The Southern Baptists made special effort to evangelize the slaves after their separate organization was accomplished. “This department of our labor,” says the report of 1845, “is increasing in interest every year. Whenever it is practicable, the missionaries of the board hold separate services for the special benefit of the slaves. And all bear favorable testimony to the happy influence of the Gospel upon the hearts and lives of that people. Their owners are becoming more and more awake to their special wants. Some are erecting houses of worship on their plantations, others are making liberal donations to sustain the ministry among them.”[109] The general proposition of the convention to any local church was that it would pay half the expense of a mission among the negroes if the church would pay the other half. In 1855, the Baptists had missions at Rogersville, Knoxville, Chattanooga, Cumberland Mountains, Huntingdon, and Memphis.[110]
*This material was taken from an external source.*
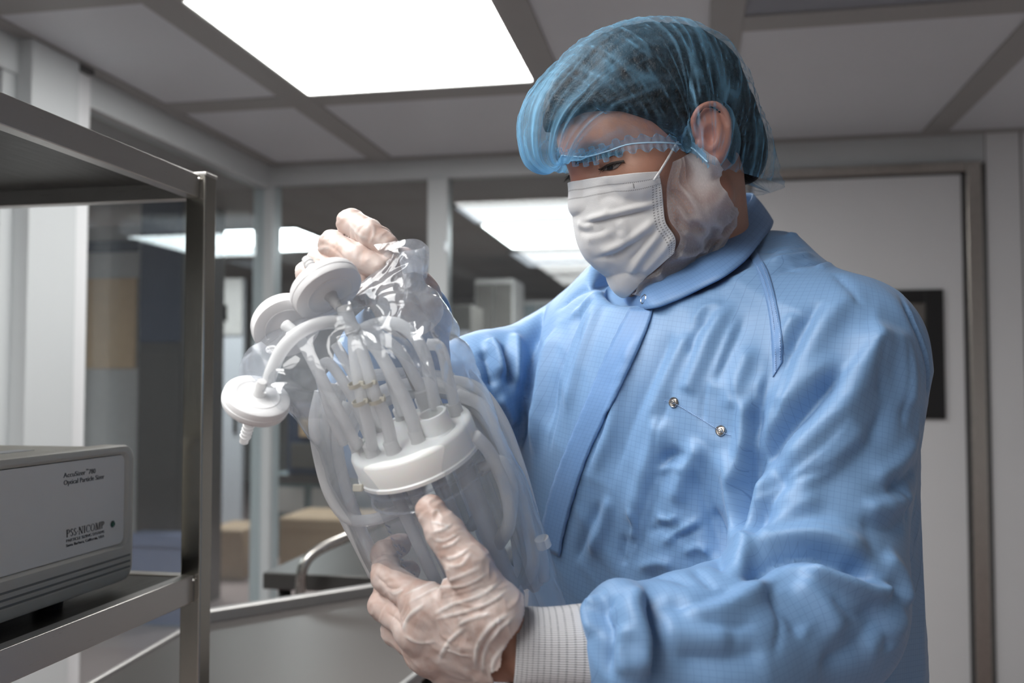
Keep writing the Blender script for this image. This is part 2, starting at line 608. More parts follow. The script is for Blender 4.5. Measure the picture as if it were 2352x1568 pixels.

The convention of 1859 said:

Our slaves, too, demand our attention. They form part of our families, speak our language, are easy of access, and are impressible beyond any other people. They number more than three and a half million, and out of this multitude scarcely more than three or four hundred thousand are professed Christians.[111]

The character of the slave converts as given by Rev. Pendleton, seemed to justify the efforts of the church. He said, “I saw among them in the days of slavery as pious Christians as I ever saw anywhere. They attended church, occupied the place assigned them in the meeting-house, and partook of the Lord’s Supper with their white brethren.”[112]

The special training that the negroes received in the Baptist church largely prepared them to establish and manage their own churches. “The first negro Baptist church in Tennessee,” says Pius, “was the Mt. Lebanon Baptist Church, organized at Columbia, October 20, 1843.”[113] This church now has a membership of 200 and property worth $15,000. In 1853, Spruce Street Baptist Church was built at Nashville. Beal Street Church at Memphis was also one of the early negro churches.